■ Exercise ■
Beginning with the first line, set down every line through the one containing "return tuple(((v/255)/12.92 if", exactly as it appears, but not the pictures.

══════

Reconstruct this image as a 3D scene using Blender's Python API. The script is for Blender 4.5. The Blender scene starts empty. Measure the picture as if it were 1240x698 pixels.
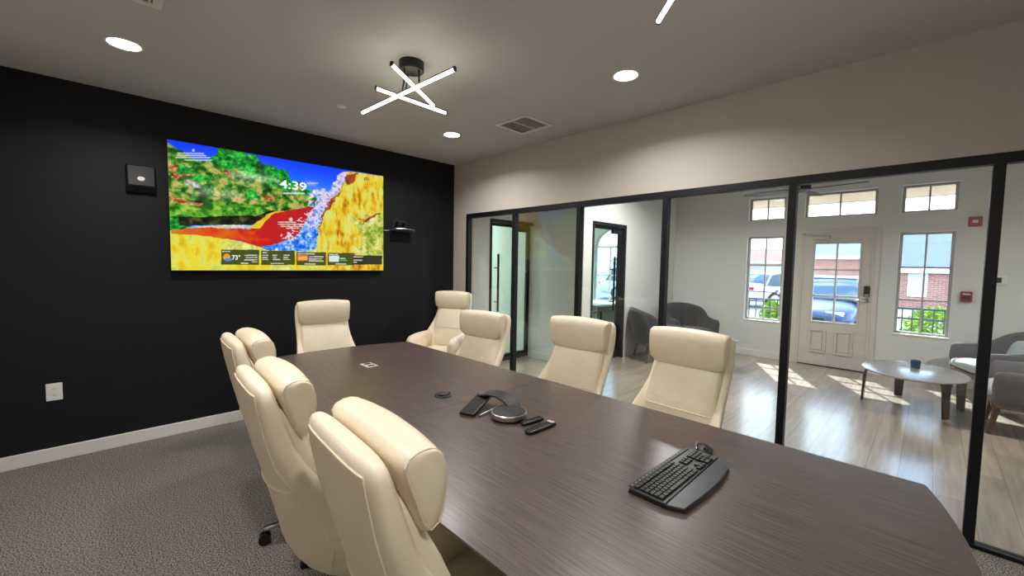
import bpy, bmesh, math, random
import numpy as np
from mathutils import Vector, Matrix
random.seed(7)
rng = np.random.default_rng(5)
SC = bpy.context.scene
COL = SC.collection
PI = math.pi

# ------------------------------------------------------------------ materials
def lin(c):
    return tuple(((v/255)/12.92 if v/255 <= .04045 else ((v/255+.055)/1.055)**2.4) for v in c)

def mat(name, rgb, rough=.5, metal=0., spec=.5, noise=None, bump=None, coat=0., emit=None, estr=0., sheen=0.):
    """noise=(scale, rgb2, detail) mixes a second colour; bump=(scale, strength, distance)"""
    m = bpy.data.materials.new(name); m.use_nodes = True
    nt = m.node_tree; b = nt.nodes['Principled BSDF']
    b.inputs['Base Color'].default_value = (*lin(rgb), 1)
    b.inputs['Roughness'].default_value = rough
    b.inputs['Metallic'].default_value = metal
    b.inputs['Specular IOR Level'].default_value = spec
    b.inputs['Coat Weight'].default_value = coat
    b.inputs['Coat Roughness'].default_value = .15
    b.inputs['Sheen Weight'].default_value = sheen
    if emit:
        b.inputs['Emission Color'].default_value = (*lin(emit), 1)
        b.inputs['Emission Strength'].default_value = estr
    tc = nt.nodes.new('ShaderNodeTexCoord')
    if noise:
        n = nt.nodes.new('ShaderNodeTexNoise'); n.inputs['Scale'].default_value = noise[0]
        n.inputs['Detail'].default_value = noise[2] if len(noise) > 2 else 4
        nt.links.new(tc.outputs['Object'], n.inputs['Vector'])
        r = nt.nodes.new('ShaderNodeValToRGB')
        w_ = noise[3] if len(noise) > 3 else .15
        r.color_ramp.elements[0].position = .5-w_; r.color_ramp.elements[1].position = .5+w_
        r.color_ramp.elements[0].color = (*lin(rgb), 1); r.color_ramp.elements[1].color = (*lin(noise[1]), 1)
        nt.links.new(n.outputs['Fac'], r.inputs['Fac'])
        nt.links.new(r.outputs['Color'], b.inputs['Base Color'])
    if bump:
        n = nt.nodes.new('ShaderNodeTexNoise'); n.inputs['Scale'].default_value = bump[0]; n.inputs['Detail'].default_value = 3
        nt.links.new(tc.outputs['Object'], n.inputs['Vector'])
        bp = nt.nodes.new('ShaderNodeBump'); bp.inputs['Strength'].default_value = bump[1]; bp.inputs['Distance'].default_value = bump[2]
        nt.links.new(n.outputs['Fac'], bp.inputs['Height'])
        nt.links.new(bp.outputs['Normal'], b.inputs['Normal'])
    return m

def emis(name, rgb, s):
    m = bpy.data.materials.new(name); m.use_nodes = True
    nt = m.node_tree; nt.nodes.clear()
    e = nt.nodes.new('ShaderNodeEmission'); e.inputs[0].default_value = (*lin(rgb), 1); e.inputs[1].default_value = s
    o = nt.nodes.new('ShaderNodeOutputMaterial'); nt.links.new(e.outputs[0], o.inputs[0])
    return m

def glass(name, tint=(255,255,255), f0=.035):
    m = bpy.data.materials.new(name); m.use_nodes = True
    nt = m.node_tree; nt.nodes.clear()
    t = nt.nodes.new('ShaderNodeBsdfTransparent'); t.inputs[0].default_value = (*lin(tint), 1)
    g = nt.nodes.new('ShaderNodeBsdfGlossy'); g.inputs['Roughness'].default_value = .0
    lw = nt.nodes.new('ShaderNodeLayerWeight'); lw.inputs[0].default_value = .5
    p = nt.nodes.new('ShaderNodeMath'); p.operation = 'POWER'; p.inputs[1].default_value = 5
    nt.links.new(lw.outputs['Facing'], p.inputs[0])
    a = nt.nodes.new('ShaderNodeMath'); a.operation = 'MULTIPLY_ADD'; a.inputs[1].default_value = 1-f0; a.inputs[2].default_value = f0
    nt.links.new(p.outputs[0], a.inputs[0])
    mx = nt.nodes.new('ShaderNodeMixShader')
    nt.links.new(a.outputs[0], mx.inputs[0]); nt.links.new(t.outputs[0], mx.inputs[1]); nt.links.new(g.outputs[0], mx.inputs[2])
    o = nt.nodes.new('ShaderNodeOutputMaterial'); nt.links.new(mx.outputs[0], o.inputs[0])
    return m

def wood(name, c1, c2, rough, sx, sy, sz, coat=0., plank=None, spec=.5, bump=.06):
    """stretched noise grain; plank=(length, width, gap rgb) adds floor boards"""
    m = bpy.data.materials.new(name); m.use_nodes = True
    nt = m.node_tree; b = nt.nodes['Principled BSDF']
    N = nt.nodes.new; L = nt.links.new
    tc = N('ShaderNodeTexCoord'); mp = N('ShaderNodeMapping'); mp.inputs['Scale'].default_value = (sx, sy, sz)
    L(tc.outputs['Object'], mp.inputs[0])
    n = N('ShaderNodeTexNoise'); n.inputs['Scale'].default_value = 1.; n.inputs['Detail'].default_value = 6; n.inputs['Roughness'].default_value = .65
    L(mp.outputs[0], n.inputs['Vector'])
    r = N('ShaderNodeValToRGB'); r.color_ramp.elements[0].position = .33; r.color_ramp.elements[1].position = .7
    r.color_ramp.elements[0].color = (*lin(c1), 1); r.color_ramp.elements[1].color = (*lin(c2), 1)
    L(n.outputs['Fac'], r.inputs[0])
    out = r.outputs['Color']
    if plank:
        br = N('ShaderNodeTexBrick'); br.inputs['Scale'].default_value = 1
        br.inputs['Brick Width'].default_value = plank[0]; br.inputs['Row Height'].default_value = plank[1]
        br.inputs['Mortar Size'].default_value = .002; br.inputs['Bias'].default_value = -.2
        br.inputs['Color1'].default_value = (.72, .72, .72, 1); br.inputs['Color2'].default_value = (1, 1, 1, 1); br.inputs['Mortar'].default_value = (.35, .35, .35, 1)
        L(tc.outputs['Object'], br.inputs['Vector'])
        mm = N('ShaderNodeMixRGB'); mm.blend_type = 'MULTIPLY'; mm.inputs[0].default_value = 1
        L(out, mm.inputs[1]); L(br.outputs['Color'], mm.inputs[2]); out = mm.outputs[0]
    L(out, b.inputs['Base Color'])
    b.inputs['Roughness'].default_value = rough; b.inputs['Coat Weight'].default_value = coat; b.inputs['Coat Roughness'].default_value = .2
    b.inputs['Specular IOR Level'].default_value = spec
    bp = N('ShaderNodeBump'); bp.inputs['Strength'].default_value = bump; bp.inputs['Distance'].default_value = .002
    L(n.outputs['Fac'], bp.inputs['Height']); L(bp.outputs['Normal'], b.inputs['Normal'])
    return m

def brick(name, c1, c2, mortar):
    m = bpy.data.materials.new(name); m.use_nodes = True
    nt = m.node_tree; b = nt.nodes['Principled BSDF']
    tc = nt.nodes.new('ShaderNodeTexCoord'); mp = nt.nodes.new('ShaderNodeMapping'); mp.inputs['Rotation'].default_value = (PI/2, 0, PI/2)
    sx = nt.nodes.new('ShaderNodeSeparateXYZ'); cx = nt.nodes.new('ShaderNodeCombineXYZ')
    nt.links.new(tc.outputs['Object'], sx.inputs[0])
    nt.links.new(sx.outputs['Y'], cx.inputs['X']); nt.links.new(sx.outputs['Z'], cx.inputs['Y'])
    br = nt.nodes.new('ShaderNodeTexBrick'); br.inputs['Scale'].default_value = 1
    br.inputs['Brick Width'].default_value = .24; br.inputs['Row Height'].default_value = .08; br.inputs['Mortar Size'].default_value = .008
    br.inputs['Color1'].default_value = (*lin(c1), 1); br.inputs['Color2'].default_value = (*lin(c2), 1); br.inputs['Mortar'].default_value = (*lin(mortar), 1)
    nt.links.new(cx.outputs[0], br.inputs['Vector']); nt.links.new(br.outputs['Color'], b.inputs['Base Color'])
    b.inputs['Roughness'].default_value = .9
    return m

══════

■ Expected answer ■
Reconstruct this image as a 3D scene using Blender's Python API. The script is for Blender 4.5. The Blender scene starts empty. Measure the picture as if it were 1240x698 pixels.
import bpy, bmesh, math, random
import numpy as np
from mathutils import Vector, Matrix
random.seed(7)
rng = np.random.default_rng(5)
SC = bpy.context.scene
COL = SC.collection
PI = math.pi

# ------------------------------------------------------------------ materials
def lin(c):
    return tuple(((v/255)/12.92 if v/255 <= .04045 else ((v/255+.055)/1.055)**2.4) for v in c)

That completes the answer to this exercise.